Do not ask, “So, how’s the writing going?” No one can hear it in that question but me (I’m guessing), but to me it sounds pretty doubtful. As in, “So, how’s your plan to win the lottery going? Ready to give up and stop being an idiot yet?” See what I mean? Let her bring it up if she wants to discuss it. When you’re trying to do a hard thing, sometimes you just don’t want to talk about it because you’re in the trenches and it’s so, so dark and horrible down there and the smart thing to do, really, would be to give up. If you sense that the mood is light, however, you could say something like, “My job driving me bonkers lately. How about you?”
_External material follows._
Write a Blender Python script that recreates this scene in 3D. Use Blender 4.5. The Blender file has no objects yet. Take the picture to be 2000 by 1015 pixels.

Do let her quit. The biggest taboo in the world for budding creatives is quitting. And yet, and yet. Sometimes you just have to quit for awhile. About two years ago, I was really burned out on writing, just not feeling it at all. Discouraged, scared, etc. So I quit for a while. I took a very, very weird job selling adjustable mattresses in a boutique in a fancy suburb. I met Shaquille O'Neal, who was in fact too big of a person to fit in even a $10,000 bed. Then, after a lot of loooooong, lonely, tragic days (so alluringly tragic, so much rain and novel-reading and self-pity) spent sitting alone in a tiny mattress store not selling any $10,000 mattresses whatsoever, I returned to writing. And now I'm doing awesome! I got my groove back, in a much groovier groove than I ever had, pre-mattress store era. So there you go, the road never did run smoothly. Is what I'm saying.

I thought La La Land was really a pretty silly movie, but then again, I’m going to quote it right now, so who knows what I even think anymore.

Here’s to all the fools who dream.

I love you. Enjoy your ramen and suffering, fools.